Global markets fall and gold hits record high amid jitters over US banks

Signs of credit stress send markets in Europe and Asia down, while investors turn to safe haven assets

Oct 17, 2025 - 13:54
Global markets fall and gold hits record high amid jitters over US banks
Traders on the floor of the New York stock exchange. US banking stocks plunged on Thursday. Photograph: Spencer Platt/Getty Images

Global stock markets fell sharply and gold hit a record high after two US regional banks said they had been exposed to millions of dollars of bad loans and alleged fraud.

Signs of credit stress rattled markets across Europe and Asia. In London the FTSE 100 fell 1.5%, Germany’s Dax fell 2%, the Ibex in Spain was off 0.8% and France’s Cac 40 dropped 1.5%, before recovering some ground.

Concerns over credit stress in the network of loans to businesses across the world’s largest economy fuelled heavy losses on Wall Street on Thursday, followed by Asian markets, with Japan’s Nikkei 225 falling 1.6% and the Hang Seng in Hong Kong dropping 2%. US markets are expected to open down later on Friday.

Jittery investors turned to safe haven assets, with gold hitting a new record of $4,378 (£3,262) an ounce, a weekly gain of almost 8.5%, its biggest since the 2008 financial crisis.
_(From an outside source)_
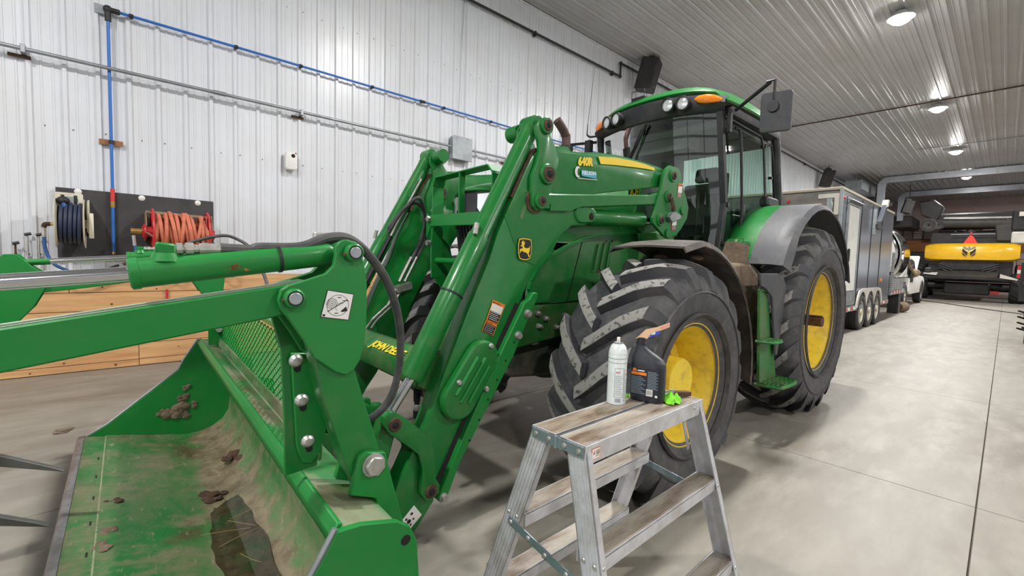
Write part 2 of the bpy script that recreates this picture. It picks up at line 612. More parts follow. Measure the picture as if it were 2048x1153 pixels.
# ------------------------------------------------------------------ ceiling lights
M_lamp = glow('lamp_lens', (1.0, .98, .95), 130.0)
M_lamph = mat('lamp_housing', srgb(210, 210, 208), .5)
lampn = 0
for row, ly in enumerate((LAMP_Y, -5.8)):  # second row is unseen, added as fill light over the right side
    for k in range(-1, 6):
        lx = -2.8 + LAMP_DX * k
        dist = ['nearest', 'second', 'third', 'fourth', 'fifth'][k - 2] if k >= 2 and k < 7 else None
        lab = ('%s ceiling light in the row running away over the driveway' % dist) if row == 0 and dist else ('round ceiling light over the %s bay, number %s from the back door' % (('tractor', 'right side, added for fill in the open')[row], ('one', 'two', 'three', 'four', 'five', 'six', 'seven')[k + 1]))
        t = thing('ceiling_light', lab, 'light', (lx, ly, CEIL - .16), group='round ceiling lights')
        MB().lathe([(0, .13), (.09, .13), (.12, .06), (.21, .03), (.235, -.01), (.22, -.012)], n=24).build('housing', M_lamph, t)
        MB().lathe([(0, -.13), (.08, -.12), (.15, -.08), (.2, -.01), (.2, .0), (0, .0)], n=24).build('lens', M_lamp, t)
        ld = bpy.data.lights.new('lamp', 'AREA')
        ld.shape = 'DISK'
        ld.size = .42
        ld.energy = LAMP_POWER
        ld.color = (1.0, .985, .965)
        lo = bpy.data.objects.new('lamp', ld)
        COL.objects.link(lo)
        lo.parent = t
        lo.location = (0, 0, -.14)

# ------------------------------------------------------------------ tractor frame: x runs to its rear, y to the wall, z up
TO, TH = V(2.63, 2.57, 0), math.radians(-1.3)


def tow(x, y=0.0, z=0.0):
    return TO + Matrix.Rotation(TH, 3, 'Z') @ V(x, y, z)


tractor = thing('tractor', 'big green farm tractor with yellow wheel rims and a glazed cab', 'tractor', tow(0), TH)


# ---- wheels
def make_wheel(cx, y_rim, cz, R, Wd, rim_r, n_lug, side, near, rear):
    """side -1: near side (outer face at -y). Wheel frame has its origin at the hub centre."""
    yc = y_rim - side * (Wd / 2 - .035)
    c = V(cx, yc, cz)
    s = side                    # outward is s*y
    lugh = .055 if not rear else .062
    Rt = R - lugh               # carcass radius
    hw = Wd / 2
    pr = [(rim_r - .03, -hw * .80), (rim_r + .02, -hw * .9), ((rim_r + Rt) * .5, -hw * 1.0), (Rt - .11, -hw * .97), (Rt - .045, -hw * .86), (Rt - .012, -hw * .6), (Rt, 0),
          (Rt - .012, hw * .6), (Rt - .045, hw * .86), (Rt - .11, hw * .97), ((rim_r + Rt) * .5, hw * 1.0), (rim_r + .02, hw * .9), (rim_r - .03, hw * .80)]
    tb = MB().lathe([(r, h * 1.0) for r, h in pr], c, (0, 1, 0), 72)
    tb.f = [f[::-1] for f in tb.f] if False else tb.f
    tyre = tb.build('rear_wheel' if rear else 'front_wheel', M_rubber, tractor, loc=c, angle=60)
    # ring ridges on the outer wall
    rg = MB()
    for rr in ((rim_r + .045), (rim_r + Rt) * .52):
        rg.lathe([(rr - .012, s * hw * .93), (rr, s * (hw * 1.0 + .006)), (rr + .012, s * hw * .97)], c, (0, 1, 0), 72)
    rg.build('sidewall_ring', M_rubber, tyre)

    def surf(y, ph, h):
        t = abs(y) / hw
        rb = Rt - .012 * t * t if t < .6 else Rt - .012 - .033 * ((t - .6) / .26) if t < .86 else Rt - .045 - .065 * ((t - .86) / .11)
        r = rb + h
        return V(-r * math.cos(ph), y, r * math.sin(ph))

    def lug(sgn):
        """one bar from just over the centre line to the shoulder, wrapping it"""
        mb, mt = MB(), MB()
        dphi = .40 if not rear else .36
        st = [(-.05, 1), (.12, 1), (.3, 1), (.5, 1), (.7, 1), (.86, .96), (.94, .75), (.99, .15)]
        half = (.037 if not rear else .038) / R
        rows = []
        for t, hh in st:
            y = sgn * hw * t
            ph = dphi * (t ** 1.15 if t > 0 else t)
            wd = half * (1.0 + .30 * max(t, 0))
            a = [surf(y, ph - wd * 1.25, -.02), surf(y, ph - wd, lugh * hh), surf(y, ph + wd, lugh * hh), surf(y, ph + wd * 1.25, -.02)]
            rows.append(a)
        mb.grid(rows)
        mb.add(rows[0], [(0, 1, 2, 3)]); mb.add(rows[-1], [(3, 2, 1, 0)])
        if sgn > 0: mb.f = [f[::-1] for f in mb.f]
        # worn pale face on top
        tr = []
        for t, hh in st[:6]:
            y = sgn * hw * t
            ph = dphi * (t ** 1.15 if t > 0 else t)
            wd = half * (1.0 + .30 * max(t, 0)) * .93
            tr.append([surf(y, ph - wd, lugh * hh + .0015), surf(y, ph, lugh * hh + .004), surf(y, ph + wd, lugh * hh + .0015)])
        mt.grid(tr)
        if sgn > 0: mt.f = [f[::-1] for f in mt.f]
        n0 = len(mb.f)
        mb.add(mt.v, mt.f)
        me = mb.mesh('lug', angle=30)
        me.materials.append(M_lug)
        me.materials.append(M_lugtop)
        for p in me.polygons[n0:]: p.material_index = 1
        return me
    if near or True:
        for sg in (-1, 1):
            me = lug(sg)
            for k in range(n_lug):
                o = bpy.data.objects.new('lug', me)
                COL.objects.link(o)
                o.parent = tyre
                o.rotation_euler = (0, 2 * PI * (k + (.5 if sg > 0 else 0) + .12) / n_lug, 0)
                OFF[o.name] = c
    # rim: flange, well, disc
    q = hw * .80
    if not rear:
        rp = [(rim_r - .045, -q), (rim_r, -q - .01), (rim_r + .004, -q + .01), (rim_r - .05, -q + .05), (rim_r - .075, 0), (rim_r - .05, q - .06), (rim_r + .004, q - .008), (rim_r + .006, q + .012),
              (rim_r - .012, q + .014), (rim_r - .022, q - .01), (rim_r - .066, q - .07), (rim_r - .072, q - .12), (rim_r - .092, q - .15), (rim_r - .095, .02), (rim_r - .13, -.01), (.25, -.05), (.17, -.055), (0, -.055)]
    else:
        rp = [(rim_r - .045, -q), (rim_r, -q - .01), (rim_r + .004, -q + .01), (rim_r - .05, -q + .05), (rim_r - .075, 0), (rim_r - .05, q - .06), (rim_r + .004, q - .008), (rim_r + .006, q + .012),
              (rim_r - .012, q + .014), (rim_r - .022, q - .01), (rim_r - .064, q - .07), (rim_r - .068, q - .16), (rim_r - .10, q - .20), (rim_r - .10, -.02), (rim_r - .14, -.05), (.30, -.05), (.27, -.09), (0, -.09)]
    rim = MB().lathe([(r, s * h) for r, h in rp], c, (0, 1, 0), 64).build('rim', M_yellow, tyre, angle=40)
    if not rear:
        hb = MB()
        hb.lathe([(r, s * h) for r, h in [(.20, -.06), (.205, .0), (.20, .015), (.155, .02), (.150, .03), (.150, .175), (.142, .190), (.0, .190)]], c, (0, 1, 0), 40)
        hb.build('hub', M_yellow, tyre)
        bl = MB()
        for k in range(10):
            a = 2 * PI * k / 10
            p = c + V(.178 * math.cos(a), s * .012, .178 * math.sin(a))
            bl.cyl(p, p + V(0, s * .03, 0), .013, n=6)
        bl.build('wheel_nuts', M_bolt, tyre)
    else:
        ax = MB()
        ax.cyl(c + V(0, -s * .1, 0), c + V(0, s * (hw - .02), 0), .052, n=20)
        for k in range(26):
            ax.box(c.x - .035, c.x + .035, c.y + s * (.0 + k * .0115), c.y + s * (.0055 + k * .0115), c.z + .045, c.z + .058)
        ax.build('axle_bar', M_rust, tyre)
        hb = MB().lathe([(r, s * h) for r, h in [(.27, -.09), (.19, -.07), (.15, -.02), (.11, .03), (.09, .06), (.0, .06)]], c, (0, 1, 0), 32)
        hb.build('hub', M_yellow, tyre)
    return tyre


FRY, RRY = 1.347, 1.285
for sd in (-1, 1):
    make_wheel(0, sd * FRY, .727, .757, .60, .385, 18, sd, sd < 0, False)
    make_wheel(2.732, sd * RRY, .918, .955, .65, .508, 21, sd, sd < 0, True)

# ---- chassis, axle, engine
fr = MB()
fr.prism([(-.62, .86), (-.6, 1.14), (.2, 1.16), (1.2, 1.16), (1.2, .9), (.1, .93)], -.43, -.33)
fr.prism([(-.62, .86), (-.6, 1.14), (.2, 1.16), (1.2, 1.16), (1.2, .9), (.1, .93)], .33, .43)
fr.box(-.7, -.6, -.43, .43, .86, 1.14)
chas = fr.build('side_frame', M_greend, tractor, bevel=.01)
bl = MB()
for (x, z) in ((-.44, 1.09), (-.42, 1.0), (-.16, 1.06), (-.36, 1.05), (.02, 1.02), (-.25, .98)):
    bl.cyl((x, -.43, z), (x, -.455, z), .02, n=6)
    bl.cyl((x, -.455, z), (x, -.475, z), .011, n=8)
bl.build('frame_bolts', M_bolt, chas)
eg = MB()
eg.prism([(-.55, .62), (-.55, .86), (1.4, .9), (2.9, .95), (2.9, .55), (1.6, .5), (.4, .52)], -.3, .3)
eg.cyl((.2, 0, .7), (1.3, 0, .62), .2, n=16)
eg.build('transmission_case', M_driveline, tractor, bevel=.03)
ax = MB()
ax.lathe([(0, -1.12), (.13, -1.12), (.17, -1.05), (.17, -.98), (.11, -.9), (.10, -.5), (.16, -.3), (.2, -.1), (.2, .1), (.16, .3), (.10, .5), (.11, .9), (.17, .98), (.17, 1.05), (.13, 1.12), (0, 1.12)], (0, 0, .70), (0, 1, 0), 20)
ax.prism([(-.18, .56), (.18, .56), (.14, .86), (-.14, .86)], -.25, .25)
ax.cyl((-.16, -.85, .78), (-.16, .85, .78), .035, n=10)
axo = ax.build('front_axle', M_driveline, tractor)
bl = MB()
for k in range(12):
    a = 2 * PI * k / 12
    for yy in (-.78, .78):
        p = V(.14 * math.cos(a), yy, .70 + .14 * math.sin(a))
        bl.cyl(p, p + V(0, -.03, 0), .014, n=6)
bl.build('axle_bolts', M_rust, axo)
MB().lathe([(0, -.95), (.18, -.95), (.2, -.6), (.26, -.4), (.3, -.2), (.3, .2), (.26, .4), (.2, .6), (.18, .95), (0, .95)], (2.732, 0, .918), (0, 1, 0), 20).build('rear_axle_housing', M_driveline, tractor)

# ---- hood
def hood_sec(x, zt, hw_, zb, pt=0.0):
    """half outline from the lower edge up and over"""
    P = []
    x_ = x
    for i in range(-10, 11):
        t = i / 10
        y = math.copysign(hw_ * (1 - (1 - min(abs(t), 1)) ** 1.0), t)
        P.append((x + pt * abs(t) ** 1.4, y, zt - (abs(t) ** 3.2) * (.17 if pt < .1 else .03)))
    x = x + pt
    return [V(x, -hw_ - .005, zb)] + [V(x, -hw_ - .006, zb + (zt - .17 - zb) * .6)] + [V(*p) for p in P] + [V(x, hw_ + .006, zb + (zt - .17 - zb) * .6)] + [V(x, hw_ + .005, zb)]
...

US banking stocks plunged on Thursday after Zions Bancorporation, a Utah-based lender, said it would write off $50m on two loans, and the Phoenix-headquartered Western Alliance said it had started legal proceedings over a bad loan said to be worth $100m.

Shares in Zion plunged by more than 10%, while Western Alliance Bancorp dropped more than 9%.

“While this was an ostensibly isolated story at two banks each with less than a $10bn market cap, the event drew inevitable comparisons to the regional bank stress that followed the collapse of Silicon Valley Bank in 2023,” said Jim Reid, an analyst at Deutsche Bank. “[That] raised broader questions over potential credit quality issues after a lengthy period of elevated rates and expansion in private credit.”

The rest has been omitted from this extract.